Beetle-stricken trees add to firefighters’ concerns

Stan Niemann waits to hear the fate of his parents’ home in Rist Canyon during a community meeting to inform residents of areas affected by the High Park Fire in Larimier County. The fire has now burned more than 40,000 acres. Enlarge photo

Aaron Ontiveroz/Associated Press

Stan Niemann waits to hear the fate of his parents’ home in Rist Canyon during a community meeting to inform residents of areas affected by the High Park Fire in Larimier County. The fire has now burned more than 40,000 acres.

BELLVUE – The northern Colorado wildfire blamed for one death grew Wednesday as firefighters dealt with hot, dry weather, shifting winds and hundreds of acres of standing trees killed by pine beetles.

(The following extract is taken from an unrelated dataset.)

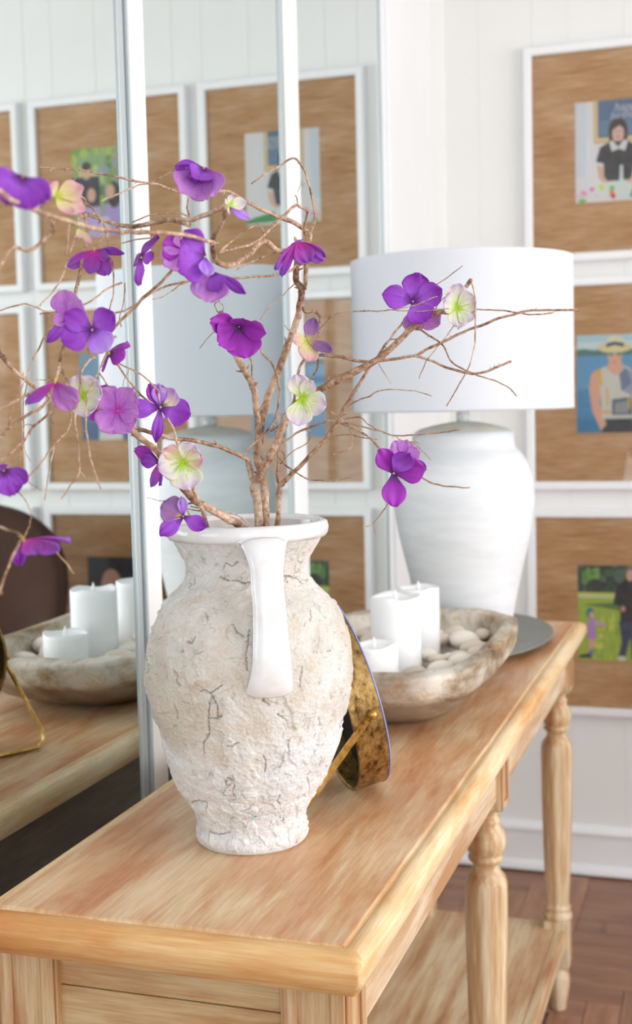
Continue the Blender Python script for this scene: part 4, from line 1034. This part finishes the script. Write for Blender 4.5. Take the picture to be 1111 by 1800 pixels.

The fire, which has spread to 73 square miles, was 10 percent contained. More than 1,000 firefighters worked to protect homes and struggled to keep the blaze from spreading past a highway that runs along a canyon cut by the Cache La Poudre River. Five of the nation’s available 17 heavy air tankers were deployed to fight the fire.

Larimer County Sheriff’s Office deputies were beginning the task of assessing the damage. Hundreds of displaced residents were waiting for word about their homes and the American Red Cross made mental health assistance available to help those getting bad news.

Without official information, residents were passing news to each other from local firefighters who are battling the blaze.

“My house is still there as of now,” said Jordan Levick of a photo sent to him by an acquaintance. “My wife’s pregnant right now, so it’s been a real stress.” He said that knowing his house survived makes the wait more frustrating. “Now, I really feel like I want to go back.”

Larimer County Executive Officer Nick Christensen said determining property damage could take days.

The fire, which swept through the foothills and canyons 15 miles west of Fort Collins, crossed the highway Tuesday and burned 25 acres before crews extinguished the blaze.

“With these kinds of difficult fires, I’ve learned to have low expectations,” said Incident Cmdr. Bill Hahnenberg.

Fire managers said the west side of the blaze was a concern because 70 percent of the trees had been killed by pine beetles, leaving drying wooden poles with branches and red pine needles that pose a hazard for firefighters.

Hahnenberg said they’re looking for roads and ridges where firefighters can light fires to burn up fuel.

Research done by Colorado State University, Los Alamos National Laboratory and the U.S. Department of Agriculture’s Rocky Mountain Research Station shows that beetle-killed trees can influence fire behavior, but only under certain condition, said Chris Hoffman, a fire-science professor at CSU.

A relative of a 62-year-old woman believed to have died in the fire Saturday said an evacuation warning likely went to the main house at the property.

Karen Steadman told KUSA-TV that her mother-in-law, Linda Steadman, had previously left for wildfires and would have left if she had known about the evacuation.

She said family members rushed to the ranch Saturday when they saw smoke, but a “fire ball” came down to the property. They only got within about 50 yards.

Authorities have allowed some residents evacuated to return home and were considering lifting evacuations for other areas – but more people have been warned to be prepared to leave. Sheriff’s officials have been unable to provide an estimate of how many people were displaced.